The Wingfeather Saga consists of four books: The Edge of the Dark Sea of Darkness, North! Or be Eaten, The Monster in the Hollows, and The Wardenand the Wolf King. This children's fantasy series tells the story of the three seemingly ordinary Igiby children living in Aerwiar under the oppression of Gnag the Nameless. They end up on a quest to revive the lost Shining Isle of Anniera by searching for the Jewels of Anniera. (Hey, I just gave a decent summary in two sentences. Pat on the back for me -- brevity is not strong suit.)

Andrew Peterson is a fantastic storyteller. Throughout the whole series he wrote with escalating tension and foreshadowing that lead to an inevitable yet unexpected ending. The journey of the Igiby children is not soft; it is hard and full of harsh reality. AP made a brave choice for the story resolution, however, the ending is hopeful. The characters do not receive cotton candy happy endings full of sunshine and daisies, but those characters whom you find yourself cheering for do receive love in its richest and deepest forms.
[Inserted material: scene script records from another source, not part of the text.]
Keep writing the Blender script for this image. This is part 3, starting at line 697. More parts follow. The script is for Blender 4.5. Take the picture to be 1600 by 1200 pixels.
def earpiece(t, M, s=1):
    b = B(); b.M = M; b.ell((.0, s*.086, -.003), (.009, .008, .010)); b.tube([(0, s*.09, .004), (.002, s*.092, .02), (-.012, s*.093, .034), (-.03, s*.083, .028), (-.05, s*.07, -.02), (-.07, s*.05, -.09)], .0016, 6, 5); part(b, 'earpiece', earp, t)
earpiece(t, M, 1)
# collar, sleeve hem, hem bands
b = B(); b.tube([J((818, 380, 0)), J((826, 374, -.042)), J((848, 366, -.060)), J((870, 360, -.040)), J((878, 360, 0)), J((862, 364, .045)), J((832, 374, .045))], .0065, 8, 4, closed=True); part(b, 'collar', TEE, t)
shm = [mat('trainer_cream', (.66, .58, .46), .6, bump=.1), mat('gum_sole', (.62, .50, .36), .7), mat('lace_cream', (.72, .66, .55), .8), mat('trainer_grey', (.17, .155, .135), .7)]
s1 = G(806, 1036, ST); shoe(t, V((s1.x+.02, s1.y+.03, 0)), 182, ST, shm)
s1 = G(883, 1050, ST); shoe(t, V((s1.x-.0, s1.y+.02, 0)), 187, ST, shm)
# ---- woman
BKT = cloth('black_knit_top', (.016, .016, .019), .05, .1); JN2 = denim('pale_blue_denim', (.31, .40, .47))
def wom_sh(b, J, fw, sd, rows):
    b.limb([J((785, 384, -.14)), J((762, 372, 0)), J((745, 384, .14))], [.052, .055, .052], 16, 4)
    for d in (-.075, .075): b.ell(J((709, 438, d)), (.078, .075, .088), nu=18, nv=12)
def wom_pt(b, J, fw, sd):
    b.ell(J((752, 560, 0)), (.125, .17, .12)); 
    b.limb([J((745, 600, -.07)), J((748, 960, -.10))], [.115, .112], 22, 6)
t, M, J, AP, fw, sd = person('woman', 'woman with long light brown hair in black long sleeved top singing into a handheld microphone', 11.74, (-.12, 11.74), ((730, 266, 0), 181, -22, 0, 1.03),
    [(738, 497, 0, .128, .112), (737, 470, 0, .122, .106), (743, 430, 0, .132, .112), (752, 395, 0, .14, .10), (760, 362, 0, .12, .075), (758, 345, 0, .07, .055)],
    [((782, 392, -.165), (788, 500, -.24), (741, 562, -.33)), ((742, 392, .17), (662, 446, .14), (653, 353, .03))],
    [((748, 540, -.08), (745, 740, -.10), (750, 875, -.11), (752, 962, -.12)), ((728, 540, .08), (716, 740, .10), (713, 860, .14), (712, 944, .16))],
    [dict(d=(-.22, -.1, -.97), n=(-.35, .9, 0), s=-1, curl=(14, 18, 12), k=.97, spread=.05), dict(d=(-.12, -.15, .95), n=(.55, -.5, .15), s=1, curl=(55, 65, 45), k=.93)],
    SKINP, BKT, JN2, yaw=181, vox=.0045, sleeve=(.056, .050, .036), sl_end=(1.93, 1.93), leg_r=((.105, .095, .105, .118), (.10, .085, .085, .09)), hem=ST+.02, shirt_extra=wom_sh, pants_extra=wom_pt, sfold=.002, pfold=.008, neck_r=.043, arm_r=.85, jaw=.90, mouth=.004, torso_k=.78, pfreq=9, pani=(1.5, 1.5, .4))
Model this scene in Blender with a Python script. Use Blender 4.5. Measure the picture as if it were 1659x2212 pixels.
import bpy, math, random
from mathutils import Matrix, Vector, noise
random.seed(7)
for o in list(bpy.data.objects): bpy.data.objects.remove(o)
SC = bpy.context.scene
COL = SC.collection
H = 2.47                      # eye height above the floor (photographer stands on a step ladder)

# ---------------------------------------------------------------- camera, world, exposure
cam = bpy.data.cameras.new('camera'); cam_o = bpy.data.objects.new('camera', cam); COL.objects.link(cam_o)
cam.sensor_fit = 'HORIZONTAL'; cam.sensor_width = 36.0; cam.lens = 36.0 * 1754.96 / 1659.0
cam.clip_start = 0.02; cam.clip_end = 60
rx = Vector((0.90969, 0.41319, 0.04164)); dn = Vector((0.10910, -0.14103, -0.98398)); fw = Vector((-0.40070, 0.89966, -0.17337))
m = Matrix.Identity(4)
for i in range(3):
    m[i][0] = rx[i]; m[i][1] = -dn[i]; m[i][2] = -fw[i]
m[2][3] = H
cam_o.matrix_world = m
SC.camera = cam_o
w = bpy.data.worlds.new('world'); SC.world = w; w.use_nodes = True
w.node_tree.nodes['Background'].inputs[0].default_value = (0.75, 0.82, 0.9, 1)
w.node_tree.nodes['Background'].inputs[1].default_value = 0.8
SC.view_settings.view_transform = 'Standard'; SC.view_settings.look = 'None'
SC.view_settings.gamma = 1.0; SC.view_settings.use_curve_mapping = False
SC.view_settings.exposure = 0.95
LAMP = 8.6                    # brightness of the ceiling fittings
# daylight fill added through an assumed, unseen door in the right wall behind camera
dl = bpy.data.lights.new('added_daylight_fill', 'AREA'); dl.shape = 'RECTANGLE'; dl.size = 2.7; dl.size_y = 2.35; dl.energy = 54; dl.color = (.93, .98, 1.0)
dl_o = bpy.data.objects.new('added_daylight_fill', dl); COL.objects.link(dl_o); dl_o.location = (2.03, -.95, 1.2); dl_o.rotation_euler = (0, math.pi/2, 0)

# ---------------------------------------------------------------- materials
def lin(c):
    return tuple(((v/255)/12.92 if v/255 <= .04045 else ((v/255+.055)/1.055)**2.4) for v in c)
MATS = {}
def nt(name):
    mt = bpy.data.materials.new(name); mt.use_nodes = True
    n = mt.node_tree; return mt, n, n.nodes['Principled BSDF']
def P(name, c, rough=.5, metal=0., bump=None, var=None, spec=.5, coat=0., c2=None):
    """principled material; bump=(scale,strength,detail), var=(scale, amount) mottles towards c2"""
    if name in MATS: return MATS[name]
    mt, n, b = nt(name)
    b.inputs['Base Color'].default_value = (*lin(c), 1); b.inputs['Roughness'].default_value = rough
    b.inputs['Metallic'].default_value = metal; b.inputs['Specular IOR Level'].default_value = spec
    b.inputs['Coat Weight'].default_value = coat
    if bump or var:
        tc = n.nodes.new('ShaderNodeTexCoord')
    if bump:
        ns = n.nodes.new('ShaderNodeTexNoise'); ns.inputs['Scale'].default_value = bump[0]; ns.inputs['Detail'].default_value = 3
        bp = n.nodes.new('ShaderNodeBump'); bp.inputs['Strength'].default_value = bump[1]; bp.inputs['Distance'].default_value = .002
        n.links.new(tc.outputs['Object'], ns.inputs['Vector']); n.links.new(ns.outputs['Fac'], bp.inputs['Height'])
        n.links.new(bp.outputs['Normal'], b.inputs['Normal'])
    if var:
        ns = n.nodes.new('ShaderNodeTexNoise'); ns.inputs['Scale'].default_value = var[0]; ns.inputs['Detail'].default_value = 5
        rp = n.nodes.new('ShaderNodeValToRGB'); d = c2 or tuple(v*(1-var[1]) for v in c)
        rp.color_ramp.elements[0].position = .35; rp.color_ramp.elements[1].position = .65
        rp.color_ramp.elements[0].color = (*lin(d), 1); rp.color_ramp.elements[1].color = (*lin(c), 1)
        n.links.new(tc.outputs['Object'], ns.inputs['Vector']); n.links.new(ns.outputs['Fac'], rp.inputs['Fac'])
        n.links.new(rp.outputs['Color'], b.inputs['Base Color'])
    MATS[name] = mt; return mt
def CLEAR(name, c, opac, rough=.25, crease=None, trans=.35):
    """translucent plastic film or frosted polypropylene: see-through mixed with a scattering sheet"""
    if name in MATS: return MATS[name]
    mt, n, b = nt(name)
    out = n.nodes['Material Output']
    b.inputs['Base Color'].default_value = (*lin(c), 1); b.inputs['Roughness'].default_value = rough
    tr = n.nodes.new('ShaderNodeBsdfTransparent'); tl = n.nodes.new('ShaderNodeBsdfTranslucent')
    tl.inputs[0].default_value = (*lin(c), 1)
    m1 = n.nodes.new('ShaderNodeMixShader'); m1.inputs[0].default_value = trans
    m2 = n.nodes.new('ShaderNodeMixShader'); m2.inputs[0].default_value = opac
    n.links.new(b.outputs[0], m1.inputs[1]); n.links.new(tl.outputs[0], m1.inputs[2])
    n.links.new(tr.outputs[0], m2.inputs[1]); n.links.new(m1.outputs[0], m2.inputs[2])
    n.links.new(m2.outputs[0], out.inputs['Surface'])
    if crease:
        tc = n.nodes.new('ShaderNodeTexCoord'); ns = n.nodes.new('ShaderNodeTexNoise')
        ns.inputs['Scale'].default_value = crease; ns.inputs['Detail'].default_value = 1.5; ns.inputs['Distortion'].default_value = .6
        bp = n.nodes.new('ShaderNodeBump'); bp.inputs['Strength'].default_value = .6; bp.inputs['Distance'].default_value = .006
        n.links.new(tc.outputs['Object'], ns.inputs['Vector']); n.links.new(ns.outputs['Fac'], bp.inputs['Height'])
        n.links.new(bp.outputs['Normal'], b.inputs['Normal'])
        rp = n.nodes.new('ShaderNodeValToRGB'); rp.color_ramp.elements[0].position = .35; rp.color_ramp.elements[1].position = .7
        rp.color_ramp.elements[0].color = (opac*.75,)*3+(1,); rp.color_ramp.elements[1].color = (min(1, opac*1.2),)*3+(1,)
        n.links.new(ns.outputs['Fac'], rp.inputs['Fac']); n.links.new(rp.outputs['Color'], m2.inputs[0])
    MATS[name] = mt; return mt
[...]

There are a few things that I found distracting as a reader: 1) the use of footnotes when a notes section at the end of each book might have been a better choice as none of the notes were necessary to understand the story; 2) the overabundance of exclamation marks in some places; and 3) Oskar N. Reteep's habit of speaking mostly in quotes from books he's read -- his dialogue was an opera of quotes (without the actual singing). None of these, however, were enough to pull me away from the actual story.

In conclusion to my review of the Wingfeather Saga, if you enjoy children's fantasy or enjoy family reading time books, you'll really enjoy this series. If you find odd place names and quirky character and creature names tiresome, I imagine you're not a fan of fantasy, so you might want to skip the series, however, if you do fall into that latter category, I encourage you to try at least the first book because the story itself really is fantastic and gets better as you go along.

And if Andrew Peterson should ever find himself reading this: I'm thankful for your existence and glad you found your way all those years ago. Thank you for being brave and sharing a few stories.